01/07/2013
1220 pm
I will eventually get back into the habit of reading other diaries. I don’t have a whole lot of motivation at this time, but I’m going to start making time for things I want to do and have wanted to do for a while. I’m sleeping now. For now. I think I have for 2 or 3 nights. I went to bed terribly late (like 3 am or something) and woke up at 8 then again at 11-something. My mom asked me last night how to add Rachel back to her facebook page. She said she misses her and that makes me feel so terrible. I was ashamed of myself for letting my emotions about the situation spread into their relationship. It wasn’t unit after the fact that I realized how selfish I was being. My mom loves Rachel whether we are friends, lovers, or enemies. And s wants back in her life. I don’t know how to make that happen. I can’t get Rachel to be in my life, how can I help anyone else keep her? I have opinions on that, but those aren’t for public consumption.
Today is the first day since Saturday that I’m actually listening to music like I used to. All the songs I had, for a while there, were about breaking up. I realize that I felt it coming and that I prepared myself for it, but I didn’t prepare myself for the loss I’d experience. I wish we could try, but it’s only been a week since we broke up and she’s deleted the games we played.
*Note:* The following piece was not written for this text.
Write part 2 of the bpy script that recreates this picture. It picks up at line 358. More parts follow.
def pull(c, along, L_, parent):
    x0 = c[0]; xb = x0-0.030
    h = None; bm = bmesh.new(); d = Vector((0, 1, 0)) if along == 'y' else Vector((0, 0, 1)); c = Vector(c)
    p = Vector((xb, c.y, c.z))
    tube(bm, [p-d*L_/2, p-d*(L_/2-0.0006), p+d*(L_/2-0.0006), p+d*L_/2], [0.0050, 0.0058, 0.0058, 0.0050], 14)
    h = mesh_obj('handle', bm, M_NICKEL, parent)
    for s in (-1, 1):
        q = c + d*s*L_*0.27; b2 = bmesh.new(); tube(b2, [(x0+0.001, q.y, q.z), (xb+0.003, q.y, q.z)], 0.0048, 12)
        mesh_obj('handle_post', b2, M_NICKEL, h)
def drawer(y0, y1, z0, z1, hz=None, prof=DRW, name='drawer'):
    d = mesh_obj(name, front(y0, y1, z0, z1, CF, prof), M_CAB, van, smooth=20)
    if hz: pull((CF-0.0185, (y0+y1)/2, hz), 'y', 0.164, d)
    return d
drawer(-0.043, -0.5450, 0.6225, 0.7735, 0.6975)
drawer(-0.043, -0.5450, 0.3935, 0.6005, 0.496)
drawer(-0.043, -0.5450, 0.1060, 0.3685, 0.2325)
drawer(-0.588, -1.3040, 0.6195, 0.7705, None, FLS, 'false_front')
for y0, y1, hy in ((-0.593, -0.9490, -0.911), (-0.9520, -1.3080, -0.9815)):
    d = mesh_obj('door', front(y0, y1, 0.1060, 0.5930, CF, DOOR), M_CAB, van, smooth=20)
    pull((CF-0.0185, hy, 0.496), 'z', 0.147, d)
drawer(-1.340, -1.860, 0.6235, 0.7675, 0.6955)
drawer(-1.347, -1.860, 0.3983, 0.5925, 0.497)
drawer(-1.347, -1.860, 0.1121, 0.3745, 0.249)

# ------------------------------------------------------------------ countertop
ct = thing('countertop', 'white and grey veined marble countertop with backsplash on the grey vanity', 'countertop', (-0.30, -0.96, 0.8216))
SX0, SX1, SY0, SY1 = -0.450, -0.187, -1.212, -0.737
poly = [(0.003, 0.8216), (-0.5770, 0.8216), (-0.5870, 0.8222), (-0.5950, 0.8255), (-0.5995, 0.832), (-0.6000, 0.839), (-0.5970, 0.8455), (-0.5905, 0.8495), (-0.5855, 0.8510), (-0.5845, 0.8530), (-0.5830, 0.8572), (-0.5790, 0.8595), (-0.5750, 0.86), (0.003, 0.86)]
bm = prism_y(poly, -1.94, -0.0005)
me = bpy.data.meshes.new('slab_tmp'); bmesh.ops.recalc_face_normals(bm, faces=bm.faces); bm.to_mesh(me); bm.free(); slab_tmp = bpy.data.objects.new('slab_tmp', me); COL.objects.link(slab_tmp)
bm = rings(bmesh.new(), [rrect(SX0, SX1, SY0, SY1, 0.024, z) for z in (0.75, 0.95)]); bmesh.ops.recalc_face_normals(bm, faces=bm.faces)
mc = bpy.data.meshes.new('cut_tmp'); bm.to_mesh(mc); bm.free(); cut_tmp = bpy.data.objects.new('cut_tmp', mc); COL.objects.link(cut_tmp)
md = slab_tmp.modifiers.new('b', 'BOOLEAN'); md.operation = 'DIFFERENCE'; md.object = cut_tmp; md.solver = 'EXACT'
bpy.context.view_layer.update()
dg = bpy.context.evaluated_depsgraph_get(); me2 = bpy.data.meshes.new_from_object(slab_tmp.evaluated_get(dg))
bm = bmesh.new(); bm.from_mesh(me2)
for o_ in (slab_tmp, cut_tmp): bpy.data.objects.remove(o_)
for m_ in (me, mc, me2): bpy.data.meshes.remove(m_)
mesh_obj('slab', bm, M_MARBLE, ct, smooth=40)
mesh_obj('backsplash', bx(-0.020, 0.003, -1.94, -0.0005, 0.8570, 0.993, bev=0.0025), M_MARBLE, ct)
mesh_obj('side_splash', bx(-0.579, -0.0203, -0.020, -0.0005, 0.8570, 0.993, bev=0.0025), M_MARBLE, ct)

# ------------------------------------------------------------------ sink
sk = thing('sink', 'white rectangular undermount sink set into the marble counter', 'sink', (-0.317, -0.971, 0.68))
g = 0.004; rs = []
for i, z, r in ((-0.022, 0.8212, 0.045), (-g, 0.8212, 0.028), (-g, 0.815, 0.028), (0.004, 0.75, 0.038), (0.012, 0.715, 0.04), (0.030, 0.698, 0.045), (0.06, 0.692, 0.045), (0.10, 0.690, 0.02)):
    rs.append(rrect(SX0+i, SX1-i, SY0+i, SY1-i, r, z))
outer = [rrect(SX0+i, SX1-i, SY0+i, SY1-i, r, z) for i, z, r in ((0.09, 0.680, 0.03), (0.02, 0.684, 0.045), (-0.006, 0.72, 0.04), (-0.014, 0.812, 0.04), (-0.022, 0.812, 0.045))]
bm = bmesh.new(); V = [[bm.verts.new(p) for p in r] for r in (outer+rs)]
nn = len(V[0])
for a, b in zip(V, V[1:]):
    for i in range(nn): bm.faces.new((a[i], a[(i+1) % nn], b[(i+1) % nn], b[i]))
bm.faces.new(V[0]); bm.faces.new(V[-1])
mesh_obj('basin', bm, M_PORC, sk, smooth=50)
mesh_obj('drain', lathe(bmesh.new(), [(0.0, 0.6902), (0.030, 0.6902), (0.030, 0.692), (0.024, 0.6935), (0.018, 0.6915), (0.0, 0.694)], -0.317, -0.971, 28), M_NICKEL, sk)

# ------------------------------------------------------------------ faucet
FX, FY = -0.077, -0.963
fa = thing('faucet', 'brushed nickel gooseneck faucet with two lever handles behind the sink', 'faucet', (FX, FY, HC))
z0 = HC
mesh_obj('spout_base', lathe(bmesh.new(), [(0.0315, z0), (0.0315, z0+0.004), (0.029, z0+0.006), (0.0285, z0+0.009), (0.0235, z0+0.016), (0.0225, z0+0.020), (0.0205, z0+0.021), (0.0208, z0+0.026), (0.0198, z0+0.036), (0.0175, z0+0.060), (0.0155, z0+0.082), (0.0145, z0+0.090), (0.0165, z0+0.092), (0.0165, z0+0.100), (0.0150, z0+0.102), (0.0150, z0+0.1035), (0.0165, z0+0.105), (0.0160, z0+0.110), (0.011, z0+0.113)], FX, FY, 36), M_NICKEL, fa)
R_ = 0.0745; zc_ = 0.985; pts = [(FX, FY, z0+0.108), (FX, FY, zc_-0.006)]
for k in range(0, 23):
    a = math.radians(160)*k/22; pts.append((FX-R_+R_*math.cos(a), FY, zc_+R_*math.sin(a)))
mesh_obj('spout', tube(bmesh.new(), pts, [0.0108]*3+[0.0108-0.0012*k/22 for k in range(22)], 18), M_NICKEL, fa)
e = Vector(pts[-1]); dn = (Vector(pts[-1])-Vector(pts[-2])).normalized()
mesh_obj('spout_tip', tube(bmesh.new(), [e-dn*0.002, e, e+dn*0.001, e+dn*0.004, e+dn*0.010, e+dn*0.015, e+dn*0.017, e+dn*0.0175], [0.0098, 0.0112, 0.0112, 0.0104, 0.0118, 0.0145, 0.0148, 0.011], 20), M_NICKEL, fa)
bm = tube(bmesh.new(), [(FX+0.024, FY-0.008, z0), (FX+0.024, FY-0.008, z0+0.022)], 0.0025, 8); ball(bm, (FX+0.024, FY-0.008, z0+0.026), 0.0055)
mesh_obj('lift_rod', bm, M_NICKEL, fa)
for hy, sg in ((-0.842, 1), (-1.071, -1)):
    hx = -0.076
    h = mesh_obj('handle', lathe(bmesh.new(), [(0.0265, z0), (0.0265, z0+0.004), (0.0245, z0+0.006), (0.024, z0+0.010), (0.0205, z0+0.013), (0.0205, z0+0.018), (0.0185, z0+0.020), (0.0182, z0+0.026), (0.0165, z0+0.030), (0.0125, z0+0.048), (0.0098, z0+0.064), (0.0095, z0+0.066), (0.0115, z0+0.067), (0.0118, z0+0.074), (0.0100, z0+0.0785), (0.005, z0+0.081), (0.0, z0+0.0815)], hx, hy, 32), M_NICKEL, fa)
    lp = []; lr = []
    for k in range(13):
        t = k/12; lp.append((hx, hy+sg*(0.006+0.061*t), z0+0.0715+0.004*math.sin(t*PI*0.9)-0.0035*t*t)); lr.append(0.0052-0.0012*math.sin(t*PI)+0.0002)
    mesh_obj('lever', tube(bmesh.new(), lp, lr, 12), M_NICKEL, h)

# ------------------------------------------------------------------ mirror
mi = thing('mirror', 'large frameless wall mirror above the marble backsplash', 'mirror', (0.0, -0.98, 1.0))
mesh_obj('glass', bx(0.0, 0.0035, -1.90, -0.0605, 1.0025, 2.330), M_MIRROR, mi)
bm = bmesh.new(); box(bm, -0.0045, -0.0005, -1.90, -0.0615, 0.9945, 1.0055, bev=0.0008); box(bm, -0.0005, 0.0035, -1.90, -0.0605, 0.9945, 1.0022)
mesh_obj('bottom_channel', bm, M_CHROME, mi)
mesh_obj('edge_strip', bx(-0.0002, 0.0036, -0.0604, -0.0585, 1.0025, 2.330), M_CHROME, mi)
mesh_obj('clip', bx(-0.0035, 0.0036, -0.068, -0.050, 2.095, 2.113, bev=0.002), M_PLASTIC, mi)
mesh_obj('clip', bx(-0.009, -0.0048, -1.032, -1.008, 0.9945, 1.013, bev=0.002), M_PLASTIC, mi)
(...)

I hate wanting to know the future, wanting to know if we will ever talk again, wanting to know if we will ever be friends…if she will ever be in my life as more than a memory. I choose to focus on the positive. On the good times we had. I haven’t cried since Saturday…or maybe Friday. I can’t truly remember. But it’s of little consequence because there will come a day where I forget altogether the timeframe in which I cried.
Memories are easier for our minds to forget when there’s no one around to remind you.